One of those books that actually start around Page 75 — a bit dull, then all at once enthralling ... Harper’s books succeed in part because she conveys how even now, geography can be fate. Heat and empty space in her work defeat modernity, defeat logic, technology and even love, throwing us back upon our irreducible selves. By the time she reveals the (brilliantly awful) back story about Nathan’s banishment from the few human comforts of Balamara — the pub, for example — the reader feels frantic for their restoration ... The final pages of The Lost Man are somewhat predictable, but Harper is skillful enough, a prickly, smart, effective storyteller, that it doesn’t matter. She’s often cynical, but always humane. Book by book, she’s creating her own vivid and complex account of the outback, and its people who live where people don’t live.
The atmosphere is so thick you can taste the red-clay dust, and the folklore surrounding the mysterious stockman adds an additional edge to an already dark and intense narrative. The truth is revealed in a surprising ending that reveals how far someone will go to preserve a life worth living in a place at once loathed and loved.
A timely and riveting family drama set in a desolate area of Queensland that will keep you guessing until the final pages ... With thoughtful regard for the impact of domestic violence, Harper keeps a sharp focus on a handful of characters that populate these enormous tracts of land where neighbors live up to three and four hours apart. As in her previous novels, the harsh environment plays a pivotal role, as significant as any of her characters. An unforgiving wasteland, the ranch is a place where isolation takes a long-simmering psychological toll, and everyone knows being out in the sun for too long could kill you.

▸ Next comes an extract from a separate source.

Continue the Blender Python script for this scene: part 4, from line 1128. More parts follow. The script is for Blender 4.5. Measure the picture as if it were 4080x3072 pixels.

What Harper does brilliantly is convey the claustrophobia that can be endured despite an endless sky and distant horizons, the stifling domestic tensions, and the small-town rancour, where folk turn on each other ... a mash up of an Agatha Christie country house mystery and a domestic noir with just about every trope flung at it from family violence and secrets, to abusive relationships and sexual assault ... A surprising omission is any aboriginal characters ... While Nathan’s story is compelling you may find the rest of the cast are more one-dimensional. When you discover how Cameron died it may be a little too rushed for you to take in, although some of the signs point you there.
Harper’s masterful narrative places readers right in the middle of a desolate landscape that’s almost as alien as the moon’s surface, where the effects of long-term isolation are always a concern. The mystery of Cam’s death is at the dark heart of an unfolding family drama that will leave readers reeling, and the final reveal is a heartbreaker ... A twisty slow burner by an author at the top of her game.